Really, is that what's he's going to say?


Strange because there's yet to be charges filed, let alone a court date set but Jody David Armour
already 'knows' that Zimmerman will represent himself.


As any educated law professor knows, Zimmerman -- or anyone -- would have to self-represent to speak to the jury during a trial. The defendant is not allowed to address the jury. Even if he takes the stand, a witness is not allowed to address the jury. A witness responds to the judge and the attorneys. Only the judge can address the jury throughout the trial. Opposing counsels get to address the jury twice -- in opening statements and in summations.

Believe it or not, even Jody David Armour knows that. However, you can't demonize Zimmerman for something his attorney does and demonization is all this cable trial has been about. A witch hunt.

It's so very telling that the cable nation decries Zimmerman for vigilantism but they're practicing it themselves.

They have made themselves judge and jury. They know what happened (Martin murdered in cold blood) and they know why (racism) and they can't understand not just why Zimmerman's not been charged but also that you don't start calling for a conviction. You are not the law.

And it's really sad to see the crazy on display. To see the frothing at the mouth and, especially with Cenk, the enjoyment. If you don't know, there's nothing more fun and emotionally elevating than to call someone else a racist. Doesn't matter if it's true or not, you'll still catch the same giddy high.

And that's all the cable nation has offered us: cries of racism presented as fact when they may or may not be. Zimmerman presented as guilty in the same way Wen Ho Lee was wrongly presented or Richard Jewell was wrongly presented or . . . You get the idea.


No, Lawrence O'Donnell, journalists aren't supposed to be prosecutors. But hour long blocks of speculation aren't supposed to be billed as "news" or "public affairs programming."


What they are is gossip. The gossip mavens of today, these children of Olbermann, picked that up from their Deadbeat Daddy as well. Whenever time permitted (very often, actually), Olbermann would break away from news to attack Paris Hilton or a beauty queen. As the cable nation chases its own tail, how fitting that Keith Olbermann flames out again. It's as if the Idiot Box is saying, "After Cenk Uygur disgraced himself and Current TV with the monologue praising Al Sharpton for covering the case on TV (that coverage is filled with multiple errors including the false claim by Sharpton that the police didn't take Zimmerman's gun) and leading the rallies, we have reached the point where we have surpassed Olbermann and rendered him obsolete."

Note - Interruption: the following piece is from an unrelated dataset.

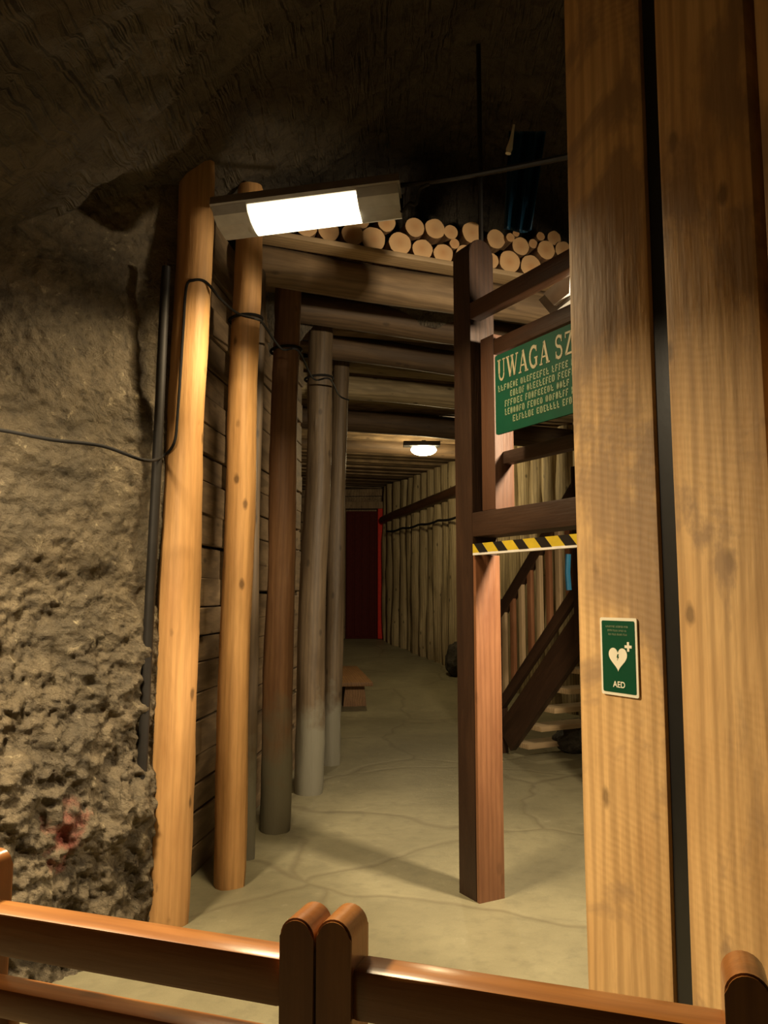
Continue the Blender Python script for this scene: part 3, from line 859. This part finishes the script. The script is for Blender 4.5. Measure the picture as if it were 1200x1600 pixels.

And facts are rendered obsolete. At this point, it is not known why Martin was shot. Zimmerman may have shot him out of racism, out of hatred for teenagers or any other malice. Or Zimmerman may have a reason -- maybe even a solid reason -- for the shooting. We don't know. But conjecture and speculation reign supreme in Cable Nation. This morning on NPR's Weekend Edition, Eric Deggans offered a very mild critique of the coverage but even he had to note:

Unfortunately, what's also happened is that people have a lot of other discussions they want to have. They want to talk about the demonization of young black men, undue suspicion cast on people of color when they're in certain neighborhoods. They want to talk about how the police investigate crimes involving people of color and they're sort of piling all of these issues on top of a very specific incident that people are trying to get to the truth of. And I think sometimes that clouds the issue and makes it hard for us to figure out exactly what's going on.